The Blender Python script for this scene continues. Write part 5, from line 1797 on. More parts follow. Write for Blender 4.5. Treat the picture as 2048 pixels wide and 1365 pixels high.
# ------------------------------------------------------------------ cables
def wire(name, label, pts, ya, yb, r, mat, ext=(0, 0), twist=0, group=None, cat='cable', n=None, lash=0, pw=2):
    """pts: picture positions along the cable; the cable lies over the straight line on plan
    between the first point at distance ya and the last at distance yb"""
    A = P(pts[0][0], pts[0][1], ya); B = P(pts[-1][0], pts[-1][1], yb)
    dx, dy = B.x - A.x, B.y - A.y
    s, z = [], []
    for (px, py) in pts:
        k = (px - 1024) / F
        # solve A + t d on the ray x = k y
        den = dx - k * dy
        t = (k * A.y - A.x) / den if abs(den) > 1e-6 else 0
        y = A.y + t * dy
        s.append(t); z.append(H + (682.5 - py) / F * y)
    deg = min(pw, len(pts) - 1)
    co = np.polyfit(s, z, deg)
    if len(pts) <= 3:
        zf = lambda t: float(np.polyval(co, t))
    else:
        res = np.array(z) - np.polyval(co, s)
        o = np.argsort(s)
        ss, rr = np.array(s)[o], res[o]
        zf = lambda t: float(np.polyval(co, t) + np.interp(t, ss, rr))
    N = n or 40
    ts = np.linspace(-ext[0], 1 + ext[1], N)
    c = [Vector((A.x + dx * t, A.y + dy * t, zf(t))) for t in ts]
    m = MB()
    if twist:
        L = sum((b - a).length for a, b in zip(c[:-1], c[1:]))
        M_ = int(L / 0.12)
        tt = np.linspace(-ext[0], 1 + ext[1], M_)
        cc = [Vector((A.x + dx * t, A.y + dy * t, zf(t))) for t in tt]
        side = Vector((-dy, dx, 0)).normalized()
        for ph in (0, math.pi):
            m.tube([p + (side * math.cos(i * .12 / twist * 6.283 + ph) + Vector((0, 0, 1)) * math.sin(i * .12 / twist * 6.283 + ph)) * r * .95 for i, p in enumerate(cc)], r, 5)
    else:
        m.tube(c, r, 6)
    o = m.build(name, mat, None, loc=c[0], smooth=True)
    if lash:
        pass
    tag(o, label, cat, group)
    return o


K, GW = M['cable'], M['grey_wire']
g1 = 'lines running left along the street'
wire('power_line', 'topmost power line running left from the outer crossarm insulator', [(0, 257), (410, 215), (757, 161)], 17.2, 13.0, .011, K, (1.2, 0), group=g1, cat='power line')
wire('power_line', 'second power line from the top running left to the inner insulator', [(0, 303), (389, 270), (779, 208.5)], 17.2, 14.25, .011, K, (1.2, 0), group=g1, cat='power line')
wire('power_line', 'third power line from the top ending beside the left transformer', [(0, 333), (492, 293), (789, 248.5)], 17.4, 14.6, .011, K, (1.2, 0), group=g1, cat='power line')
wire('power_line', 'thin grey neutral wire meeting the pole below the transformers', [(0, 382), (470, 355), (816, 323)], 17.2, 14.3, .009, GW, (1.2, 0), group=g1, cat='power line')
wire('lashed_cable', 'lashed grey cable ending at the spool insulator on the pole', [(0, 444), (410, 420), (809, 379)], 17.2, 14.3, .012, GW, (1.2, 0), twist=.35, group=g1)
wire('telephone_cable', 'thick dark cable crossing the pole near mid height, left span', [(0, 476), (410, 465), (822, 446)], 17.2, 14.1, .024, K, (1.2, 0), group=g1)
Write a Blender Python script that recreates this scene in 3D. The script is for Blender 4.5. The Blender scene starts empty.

**Required task:** Take the lines above and retype all of them exactly.

**Output for this exercise:**
The Blender Python script for this scene continues. Write part 5, from line 1797 on. More parts follow. Write for Blender 4.5. Treat the picture as 2048 pixels wide and 1365 pixels high.
# ------------------------------------------------------------------ cables
def wire(name, label, pts, ya, yb, r, mat, ext=(0, 0), twist=0, group=None, cat='cable', n=None, lash=0, pw=2):
    """pts: picture positions along the cable; the cable lies over the straight line on plan
    between the first point at distance ya and the last at distance yb"""
    A = P(pts[0][0], pts[0][1], ya); B = P(pts[-1][0], pts[-1][1], yb)
    dx, dy = B.x - A.x, B.y - A.y
    s, z = [], []
    for (px, py) in pts:
        k = (px - 1024) / F
        # solve A + t d on the ray x = k y
        den = dx - k * dy
        t = (k * A.y - A.x) / den if abs(den) > 1e-6 else 0
        y = A.y + t * dy
        s.append(t); z.append(H + (682.5 - py) / F * y)
    deg = min(pw, len(pts) - 1)
    co = np.polyfit(s, z, deg)
    if len(pts) <= 3:
        zf = lambda t: float(np.polyval(co, t))
    else:
        res = np.array(z) - np.polyval(co, s)
        o = np.argsort(s)
        ss, rr = np.array(s)[o], res[o]
        zf = lambda t: float(np.polyval(co, t) + np.interp(t, ss, rr))
    N = n or 40
    ts = np.linspace(-ext[0], 1 + ext[1], N)
    c = [Vector((A.x + dx * t, A.y + dy * t, zf(t))) for t in ts]
    m = MB()
    if twist:
        L = sum((b - a).length for a, b in zip(c[:-1], c[1:]))
        M_ = int(L / 0.12)
        tt = np.linspace(-ext[0], 1 + ext[1], M_)
        cc = [Vector((A.x + dx * t, A.y + dy * t, zf(t))) for t in tt]
        side = Vector((-dy, dx, 0)).normalized()
        for ph in (0, math.pi):
            m.tube([p + (side * math.cos(i * .12 / twist * 6.283 + ph) + Vector((0, 0, 1)) * math.sin(i * .12 / twist * 6.283 + ph)) * r * .95 for i, p in enumerate(cc)], r, 5)
    else:
        m.tube(c, r, 6)
    o = m.build(name, mat, None, loc=c[0], smooth=True)
    if lash:
        pass
    tag(o, label, cat, group)
    return o


K, GW = M['cable'], M['grey_wire']
g1 = 'lines running left along the street'
wire('power_line', 'topmost power line running left from the outer crossarm insulator', [(0, 257), (410, 215), (757, 161)], 17.2, 13.0, .011, K, (1.2, 0), group=g1, cat='power line')
wire('power_line', 'second power line from the top running left to the inner insulator', [(0, 303), (389, 270), (779, 208.5)], 17.2, 14.25, .011, K, (1.2, 0), group=g1, cat='power line')
wire('power_line', 'third power line from the top ending beside the left transformer', [(0, 333), (492, 293), (789, 248.5)], 17.4, 14.6, .011, K, (1.2, 0), group=g1, cat='power line')
wire('power_line', 'thin grey neutral wire meeting the pole below the transformers', [(0, 382), (470, 355), (816, 323)], 17.2, 14.3, .009, GW, (1.2, 0), group=g1, cat='power line')
wire('lashed_cable', 'lashed grey cable ending at the spool insulator on the pole', [(0, 444), (410, 420), (809, 379)], 17.2, 14.3, .012, GW, (1.2, 0), twist=.35, group=g1)
wire('telephone_cable', 'thick dark cable crossing the pole near mid height, left span', [(0, 476), (410, 465), (822, 446)], 17.2, 14.1, .024, K, (1.2, 0), group=g1)
Write a Blender Python script that recreates this scene in 3D. The script is for Blender 4.5. The Blender scene starts empty.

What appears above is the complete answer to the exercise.